**STATED PROBLEM**
Look through the records below and collect all lines that hold the string "scene".

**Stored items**
──────────────────────────────
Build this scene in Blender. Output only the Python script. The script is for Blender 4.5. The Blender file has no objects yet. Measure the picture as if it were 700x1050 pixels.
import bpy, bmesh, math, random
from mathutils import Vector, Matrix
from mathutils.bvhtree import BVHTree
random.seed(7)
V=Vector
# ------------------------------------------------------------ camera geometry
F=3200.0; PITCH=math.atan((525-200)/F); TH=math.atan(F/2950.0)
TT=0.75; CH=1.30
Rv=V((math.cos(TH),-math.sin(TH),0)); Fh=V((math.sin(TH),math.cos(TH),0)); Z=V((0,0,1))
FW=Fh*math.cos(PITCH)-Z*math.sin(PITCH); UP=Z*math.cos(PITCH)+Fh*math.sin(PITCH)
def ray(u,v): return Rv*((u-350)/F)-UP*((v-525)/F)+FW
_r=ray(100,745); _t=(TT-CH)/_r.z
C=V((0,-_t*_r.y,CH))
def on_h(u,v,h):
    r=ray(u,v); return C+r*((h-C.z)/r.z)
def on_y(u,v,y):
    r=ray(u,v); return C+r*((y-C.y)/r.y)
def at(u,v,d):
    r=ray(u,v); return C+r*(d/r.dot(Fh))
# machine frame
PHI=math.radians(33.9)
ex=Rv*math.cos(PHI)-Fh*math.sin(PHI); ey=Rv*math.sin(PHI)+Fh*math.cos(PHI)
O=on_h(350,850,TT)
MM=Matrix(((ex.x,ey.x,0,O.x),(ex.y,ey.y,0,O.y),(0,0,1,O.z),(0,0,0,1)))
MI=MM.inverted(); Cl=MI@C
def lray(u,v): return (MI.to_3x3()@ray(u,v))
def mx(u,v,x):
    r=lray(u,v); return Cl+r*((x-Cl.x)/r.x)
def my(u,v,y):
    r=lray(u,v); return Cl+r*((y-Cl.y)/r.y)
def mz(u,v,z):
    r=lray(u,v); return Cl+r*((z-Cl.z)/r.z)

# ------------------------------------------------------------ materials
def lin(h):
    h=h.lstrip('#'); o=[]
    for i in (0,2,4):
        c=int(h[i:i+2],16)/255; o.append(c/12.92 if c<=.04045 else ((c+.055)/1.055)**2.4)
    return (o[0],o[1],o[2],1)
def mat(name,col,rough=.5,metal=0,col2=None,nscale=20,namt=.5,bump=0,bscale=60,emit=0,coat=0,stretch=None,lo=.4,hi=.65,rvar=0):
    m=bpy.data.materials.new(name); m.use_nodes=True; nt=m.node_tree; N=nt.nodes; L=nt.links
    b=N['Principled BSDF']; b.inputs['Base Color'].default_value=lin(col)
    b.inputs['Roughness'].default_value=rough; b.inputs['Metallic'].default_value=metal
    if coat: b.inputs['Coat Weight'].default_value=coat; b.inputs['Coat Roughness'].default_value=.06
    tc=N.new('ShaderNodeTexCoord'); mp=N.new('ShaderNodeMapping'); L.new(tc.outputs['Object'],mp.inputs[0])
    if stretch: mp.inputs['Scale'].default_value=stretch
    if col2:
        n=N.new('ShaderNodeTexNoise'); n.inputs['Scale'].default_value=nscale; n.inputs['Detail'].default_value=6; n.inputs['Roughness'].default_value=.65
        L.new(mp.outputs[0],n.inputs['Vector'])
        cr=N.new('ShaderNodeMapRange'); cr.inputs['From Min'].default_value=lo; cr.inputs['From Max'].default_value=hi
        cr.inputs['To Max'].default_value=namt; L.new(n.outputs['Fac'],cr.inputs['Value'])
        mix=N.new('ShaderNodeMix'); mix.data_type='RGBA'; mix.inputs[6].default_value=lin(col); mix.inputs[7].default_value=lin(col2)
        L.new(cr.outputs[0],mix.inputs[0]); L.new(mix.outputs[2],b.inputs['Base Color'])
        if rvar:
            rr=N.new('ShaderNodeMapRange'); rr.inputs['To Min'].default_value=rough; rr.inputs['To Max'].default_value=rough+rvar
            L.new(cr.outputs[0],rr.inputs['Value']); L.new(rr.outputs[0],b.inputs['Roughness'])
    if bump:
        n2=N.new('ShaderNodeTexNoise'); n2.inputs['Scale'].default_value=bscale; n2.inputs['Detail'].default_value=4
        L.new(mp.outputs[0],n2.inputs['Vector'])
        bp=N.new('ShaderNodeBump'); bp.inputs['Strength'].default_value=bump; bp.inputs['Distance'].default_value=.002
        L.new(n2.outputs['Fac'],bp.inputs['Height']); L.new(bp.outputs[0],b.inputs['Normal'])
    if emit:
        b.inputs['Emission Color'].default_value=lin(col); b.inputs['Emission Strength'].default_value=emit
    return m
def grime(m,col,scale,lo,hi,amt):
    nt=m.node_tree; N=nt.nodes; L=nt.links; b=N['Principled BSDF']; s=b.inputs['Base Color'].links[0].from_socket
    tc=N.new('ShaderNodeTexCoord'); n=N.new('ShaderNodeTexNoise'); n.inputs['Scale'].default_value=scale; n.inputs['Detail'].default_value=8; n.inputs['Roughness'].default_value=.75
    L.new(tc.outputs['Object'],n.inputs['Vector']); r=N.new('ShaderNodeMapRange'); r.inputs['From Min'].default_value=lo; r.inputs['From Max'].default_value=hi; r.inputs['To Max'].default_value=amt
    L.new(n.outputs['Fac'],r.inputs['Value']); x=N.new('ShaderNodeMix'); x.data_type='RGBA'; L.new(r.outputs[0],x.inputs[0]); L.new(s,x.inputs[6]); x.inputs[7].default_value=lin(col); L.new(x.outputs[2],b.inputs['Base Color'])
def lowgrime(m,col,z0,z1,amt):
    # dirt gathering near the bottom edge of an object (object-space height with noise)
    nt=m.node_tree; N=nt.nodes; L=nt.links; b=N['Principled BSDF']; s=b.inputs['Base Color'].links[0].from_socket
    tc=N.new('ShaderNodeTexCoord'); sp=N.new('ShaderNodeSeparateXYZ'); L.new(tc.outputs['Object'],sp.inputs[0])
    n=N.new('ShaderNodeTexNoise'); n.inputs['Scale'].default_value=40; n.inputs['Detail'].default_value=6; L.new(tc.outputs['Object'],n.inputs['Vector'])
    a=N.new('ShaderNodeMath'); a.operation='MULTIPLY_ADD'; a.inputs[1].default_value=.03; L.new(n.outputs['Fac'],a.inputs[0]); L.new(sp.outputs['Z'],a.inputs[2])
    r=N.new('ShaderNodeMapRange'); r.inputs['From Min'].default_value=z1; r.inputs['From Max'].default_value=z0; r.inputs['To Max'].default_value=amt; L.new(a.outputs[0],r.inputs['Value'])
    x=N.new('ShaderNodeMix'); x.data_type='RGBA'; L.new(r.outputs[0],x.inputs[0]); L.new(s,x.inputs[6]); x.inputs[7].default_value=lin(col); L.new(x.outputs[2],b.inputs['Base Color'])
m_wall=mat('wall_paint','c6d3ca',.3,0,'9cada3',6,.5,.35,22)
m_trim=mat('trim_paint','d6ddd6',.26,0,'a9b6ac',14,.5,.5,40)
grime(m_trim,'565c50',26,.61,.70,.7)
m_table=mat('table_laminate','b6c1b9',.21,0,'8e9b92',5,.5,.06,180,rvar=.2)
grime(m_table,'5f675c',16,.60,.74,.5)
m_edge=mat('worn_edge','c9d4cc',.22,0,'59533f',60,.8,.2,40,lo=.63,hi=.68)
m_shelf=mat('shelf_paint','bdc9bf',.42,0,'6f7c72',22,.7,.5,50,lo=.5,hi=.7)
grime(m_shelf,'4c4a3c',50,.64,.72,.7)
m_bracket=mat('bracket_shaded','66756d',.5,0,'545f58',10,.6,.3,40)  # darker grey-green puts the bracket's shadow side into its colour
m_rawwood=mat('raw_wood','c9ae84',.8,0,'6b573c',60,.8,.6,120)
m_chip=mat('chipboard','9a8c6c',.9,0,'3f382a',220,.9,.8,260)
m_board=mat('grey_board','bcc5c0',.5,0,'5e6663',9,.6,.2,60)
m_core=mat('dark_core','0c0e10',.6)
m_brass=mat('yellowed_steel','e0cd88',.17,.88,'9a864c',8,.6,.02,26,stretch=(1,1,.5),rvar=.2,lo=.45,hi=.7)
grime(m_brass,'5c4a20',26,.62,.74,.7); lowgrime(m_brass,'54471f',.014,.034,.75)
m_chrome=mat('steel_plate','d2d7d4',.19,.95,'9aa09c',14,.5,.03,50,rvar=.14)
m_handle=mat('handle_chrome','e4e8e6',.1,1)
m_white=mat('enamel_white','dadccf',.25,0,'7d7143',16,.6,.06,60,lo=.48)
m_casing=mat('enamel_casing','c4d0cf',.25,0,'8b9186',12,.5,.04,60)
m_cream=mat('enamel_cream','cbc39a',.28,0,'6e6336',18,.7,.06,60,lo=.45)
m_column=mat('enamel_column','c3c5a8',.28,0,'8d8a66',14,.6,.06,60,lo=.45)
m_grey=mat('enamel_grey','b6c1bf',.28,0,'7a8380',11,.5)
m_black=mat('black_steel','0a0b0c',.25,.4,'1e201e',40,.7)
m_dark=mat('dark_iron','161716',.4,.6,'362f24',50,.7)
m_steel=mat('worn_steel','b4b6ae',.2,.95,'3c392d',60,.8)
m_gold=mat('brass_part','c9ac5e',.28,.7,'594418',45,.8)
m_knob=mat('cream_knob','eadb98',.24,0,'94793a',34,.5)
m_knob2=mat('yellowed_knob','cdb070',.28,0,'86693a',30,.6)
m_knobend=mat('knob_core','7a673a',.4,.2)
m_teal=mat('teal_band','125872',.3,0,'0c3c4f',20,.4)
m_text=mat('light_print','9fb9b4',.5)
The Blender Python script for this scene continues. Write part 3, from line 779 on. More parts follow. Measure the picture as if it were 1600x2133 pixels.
──────────────────────────────
**RESULT FOR THIS EXERCISE**
Build this scene in Blender. Output only the Python script. The script is for Blender 4.5. The Blender file has no objects yet. Measure the picture as if it were 700x1050 pixels.
The Blender Python script for this scene continues. Write part 3, from line 779 on. More parts follow. Measure the picture as if it were 1600x2133 pixels.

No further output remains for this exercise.